I.    Afghan Forces on the Edge of Transition: Introduction, US Policy, and Cuts in US Forces and Spending covers key policy statements, polls on US public support, the history of the US military build-up and draw down, and the erratic and declining nature of US funding. The future level of US funding remains unclear and will depend on the nature of US budgets from FY2016 onwards.  It is clear from the data shown, however, that the US effort was very slow to react to the rise of the Taliban and other insurgents after 2005, that the US built up a surge only to rapidly cut back on its forces, and that US funding of the ANSF was extremely erratic and unstable to say the least, and often wasted funds on areas that produced little lasting impact.

II.    Afghan Forces on the Edge of Transition: Sharply Contradictory Data on Levels of Violence provides a deeply disturbing picture of the recent unclassified data on the fighting. The US and ISAF have virtually ceased to report any metrics or hard data on the fighting, limiting information to press briefings. The only data now provided are quarterly trend data for the percentages of change in Enemy-Initiated Attacks (EIAs). This assumes that enemy forces will focus on taking the tactical initiative at a time they know the US and other ISAF states are leaving, ignores the insurgent effort to increase political influence and control, and ignores the need to make net assessments of ANSF and insurgent influence and capability. It also ignores the far more negative trends in UN estimates of casualties, areas of violence, and State Department estimates of patterns of terrorism.

III.    Afghan Forces on the Edge of Transition: Measuring the Transition from ISAF to ANSF examines the changing patterns in the role of ISAF forces and the ANSF, the rise of ANSF forces and activity as ISAF cut back, the growing scale of Afghan led operations, and the historical trends in the formal transfer of given provinces to Afghan responsibility. The data involved have limited meaningful because the Afghan-led only look at the number of operations and not their scale, purpose, or outcome. They also do not distinguish the success or failure, and nature of, insurgent operations.

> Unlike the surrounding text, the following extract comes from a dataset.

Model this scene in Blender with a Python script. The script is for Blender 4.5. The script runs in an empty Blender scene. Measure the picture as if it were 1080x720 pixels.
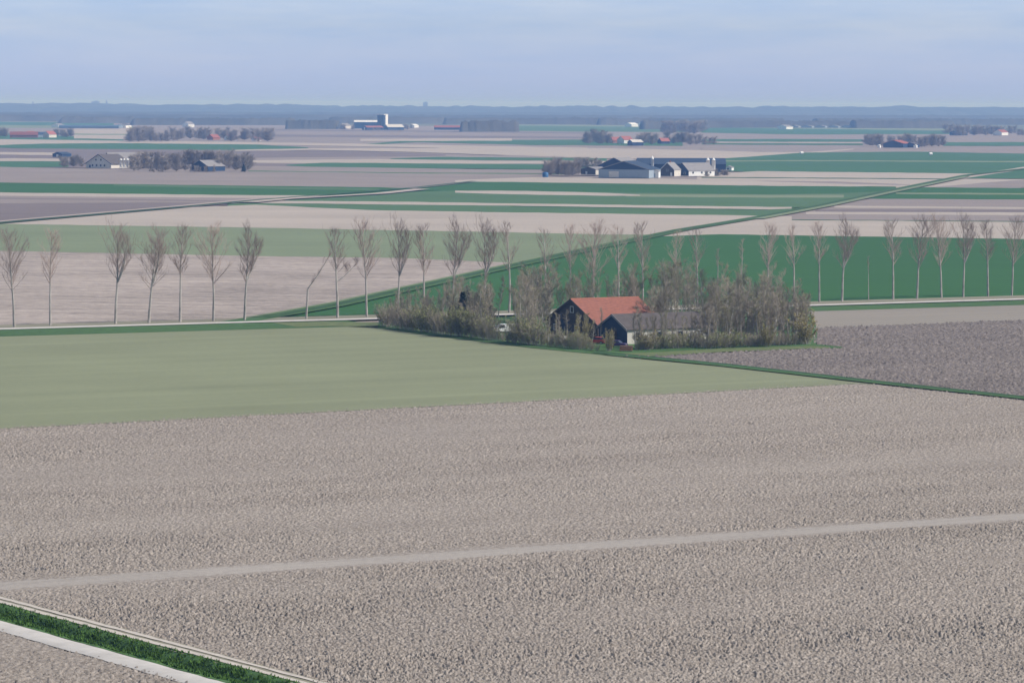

IV.    Afghan Forces on the Edge of Transition– IV: Progress in Afghan Force Development reflects major progress in many areas of ANSF development. It also warns, however, just how rapidly the ANSF has expanded, and how poorly that expansion was initially funded and staffed with adequate advisors. It also shows that much of the ANSF is a relatively ineffective and corrupt police force that lacks the support of other key elements of the justice system in many areas. The unclassified reporting also have ceased to provide any meaningful insight into the development of either the Ministry of Defense or Ministry of the Interior, and that the reporting of unclassified readiness data on the ANA and ANP has been reduced in scope over the last six months to the point where it has little or no real meaning.

The ANA force data are in general far stronger than the ANP data, but do not adequately address attrition in terms of the loss of experienced fighters, and weapons accountability. There is now clear picture of post 2014 training efforts, and the data reveal serious uncertainties about the future size and capability of the Afghan Air Force.

The ANP. ALP, APPF and CNPA data are limited, but still raise critical questions about force quality, the future nature and level of the advisory effort, and how major elements of the police like the Afghan Local Police, Afghan Public Protection Force, and Counternarcotics Police of Afghanistan are to be structured, employed, and funded in the future. No meaningful transition plan is publically available for any element of the police, and reporting in the latest DoD 1230 report highlights the shortfalls in the rest of the justice system. It is also worth noting that the fact the police take high casualties is scarcely a measure of effectiveness.

More broadly, there is a striking lack of credible information on future plans, what will happen during the period between 2015 and 2016, the strategy the ANSF will pursue, and what will happen if it comes under pressure. The current withdrawal of the remaining advisors – which cannot adequately cover even the ANA at the Corps level seems to be a rigid plan rather than conditions-based. The statements in Part IV by General John F. Campbell and Lieutenant General Joseph Anderson do provide considerable narrative insight, but in broad terms there is a critical need for more transparency and for more integrity and less “spin” in the data provided.